Output the data below in full, byte for byte. Nothing may differ.

=-=-=-=-=

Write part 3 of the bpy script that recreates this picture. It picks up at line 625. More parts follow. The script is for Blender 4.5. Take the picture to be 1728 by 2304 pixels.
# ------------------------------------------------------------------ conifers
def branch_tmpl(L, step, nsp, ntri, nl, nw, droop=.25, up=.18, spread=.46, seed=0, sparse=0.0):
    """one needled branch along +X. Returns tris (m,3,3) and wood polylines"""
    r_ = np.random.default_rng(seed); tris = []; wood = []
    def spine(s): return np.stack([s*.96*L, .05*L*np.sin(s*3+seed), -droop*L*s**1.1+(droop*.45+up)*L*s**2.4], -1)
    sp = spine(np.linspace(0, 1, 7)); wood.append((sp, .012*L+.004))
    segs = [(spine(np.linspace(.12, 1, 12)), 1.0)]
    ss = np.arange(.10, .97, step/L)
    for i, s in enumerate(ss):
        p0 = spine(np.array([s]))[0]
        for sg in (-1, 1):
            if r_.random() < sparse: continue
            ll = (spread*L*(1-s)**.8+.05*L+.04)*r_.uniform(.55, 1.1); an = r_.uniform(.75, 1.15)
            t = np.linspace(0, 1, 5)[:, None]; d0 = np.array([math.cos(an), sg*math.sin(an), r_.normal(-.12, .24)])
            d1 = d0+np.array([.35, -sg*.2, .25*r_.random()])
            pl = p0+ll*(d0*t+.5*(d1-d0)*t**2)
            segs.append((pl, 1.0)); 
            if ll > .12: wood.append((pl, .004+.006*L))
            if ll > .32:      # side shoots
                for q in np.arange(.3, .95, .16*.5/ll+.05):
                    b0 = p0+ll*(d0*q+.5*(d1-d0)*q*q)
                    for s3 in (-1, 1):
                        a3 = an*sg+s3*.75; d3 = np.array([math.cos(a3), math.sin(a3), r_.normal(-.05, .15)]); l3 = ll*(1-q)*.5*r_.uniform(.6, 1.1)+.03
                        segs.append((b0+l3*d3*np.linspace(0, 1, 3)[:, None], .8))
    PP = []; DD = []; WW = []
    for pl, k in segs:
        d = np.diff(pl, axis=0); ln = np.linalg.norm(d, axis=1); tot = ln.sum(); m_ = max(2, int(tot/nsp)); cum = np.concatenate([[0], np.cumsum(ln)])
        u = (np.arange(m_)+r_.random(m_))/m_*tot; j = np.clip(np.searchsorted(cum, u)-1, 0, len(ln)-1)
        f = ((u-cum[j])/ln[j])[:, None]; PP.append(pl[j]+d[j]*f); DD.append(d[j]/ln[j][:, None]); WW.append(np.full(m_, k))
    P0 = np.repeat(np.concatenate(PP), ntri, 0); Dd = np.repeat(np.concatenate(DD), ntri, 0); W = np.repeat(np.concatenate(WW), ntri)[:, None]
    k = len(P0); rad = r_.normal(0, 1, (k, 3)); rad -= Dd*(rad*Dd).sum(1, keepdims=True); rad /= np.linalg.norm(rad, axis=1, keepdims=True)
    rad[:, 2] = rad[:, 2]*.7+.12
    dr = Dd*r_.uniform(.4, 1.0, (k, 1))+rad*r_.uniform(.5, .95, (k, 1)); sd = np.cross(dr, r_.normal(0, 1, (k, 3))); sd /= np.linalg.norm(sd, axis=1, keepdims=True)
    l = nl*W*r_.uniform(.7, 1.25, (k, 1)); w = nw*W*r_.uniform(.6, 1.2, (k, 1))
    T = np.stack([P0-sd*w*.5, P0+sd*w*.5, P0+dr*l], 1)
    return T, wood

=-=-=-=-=

• _Written answer_:
Write part 3 of the bpy script that recreates this picture. It picks up at line 625. More parts follow. The script is for Blender 4.5. Take the picture to be 1728 by 2304 pixels.
# ------------------------------------------------------------------ conifers
def branch_tmpl(L, step, nsp, ntri, nl, nw, droop=.25, up=.18, spread=.46, seed=0, sparse=0.0):
    """one needled branch along +X. Returns tris (m,3,3) and wood polylines"""
    r_ = np.random.default_rng(seed); tris = []; wood = []
    def spine(s): return np.stack([s*.96*L, .05*L*np.sin(s*3+seed), -droop*L*s**1.1+(droop*.45+up)*L*s**2.4], -1)
    sp = spine(np.linspace(0, 1, 7)); wood.append((sp, .012*L+.004))
    segs = [(spine(np.linspace(.12, 1, 12)), 1.0)]
    ss = np.arange(.10, .97, step/L)
    for i, s in enumerate(ss):
        p0 = spine(np.array([s]))[0]
        for sg in (-1, 1):
            if r_.random() < sparse: continue
            ll = (spread*L*(1-s)**.8+.05*L+.04)*r_.uniform(.55, 1.1); an = r_.uniform(.75, 1.15)
            t = np.linspace(0, 1, 5)[:, None]; d0 = np.array([math.cos(an), sg*math.sin(an), r_.normal(-.12, .24)])
            d1 = d0+np.array([.35, -sg*.2, .25*r_.random()])
            pl = p0+ll*(d0*t+.5*(d1-d0)*t**2)
            segs.append((pl, 1.0)); 
            if ll > .12: wood.append((pl, .004+.006*L))
            if ll > .32:      # side shoots
                for q in np.arange(.3, .95, .16*.5/ll+.05):
                    b0 = p0+ll*(d0*q+.5*(d1-d0)*q*q)
                    for s3 in (-1, 1):
                        a3 = an*sg+s3*.75; d3 = np.array([math.cos(a3), math.sin(a3), r_.normal(-.05, .15)]); l3 = ll*(1-q)*.5*r_.uniform(.6, 1.1)+.03
                        segs.append((b0+l3*d3*np.linspace(0, 1, 3)[:, None], .8))
    PP = []; DD = []; WW = []
    for pl, k in segs:
        d = np.diff(pl, axis=0); ln = np.linalg.norm(d, axis=1); tot = ln.sum(); m_ = max(2, int(tot/nsp)); cum = np.concatenate([[0], np.cumsum(ln)])
        u = (np.arange(m_)+r_.random(m_))/m_*tot; j = np.clip(np.searchsorted(cum, u)-1, 0, len(ln)-1)
        f = ((u-cum[j])/ln[j])[:, None]; PP.append(pl[j]+d[j]*f); DD.append(d[j]/ln[j][:, None]); WW.append(np.full(m_, k))
    P0 = np.repeat(np.concatenate(PP), ntri, 0); Dd = np.repeat(np.concatenate(DD), ntri, 0); W = np.repeat(np.concatenate(WW), ntri)[:, None]
    k = len(P0); rad = r_.normal(0, 1, (k, 3)); rad -= Dd*(rad*Dd).sum(1, keepdims=True); rad /= np.linalg.norm(rad, axis=1, keepdims=True)
    rad[:, 2] = rad[:, 2]*.7+.12
    dr = Dd*r_.uniform(.4, 1.0, (k, 1))+rad*r_.uniform(.5, .95, (k, 1)); sd = np.cross(dr, r_.normal(0, 1, (k, 3))); sd /= np.linalg.norm(sd, axis=1, keepdims=True)
    l = nl*W*r_.uniform(.7, 1.25, (k, 1)); w = nw*W*r_.uniform(.6, 1.2, (k, 1))
    T = np.stack([P0-sd*w*.5, P0+sd*w*.5, P0+dr*l], 1)
    return T, wood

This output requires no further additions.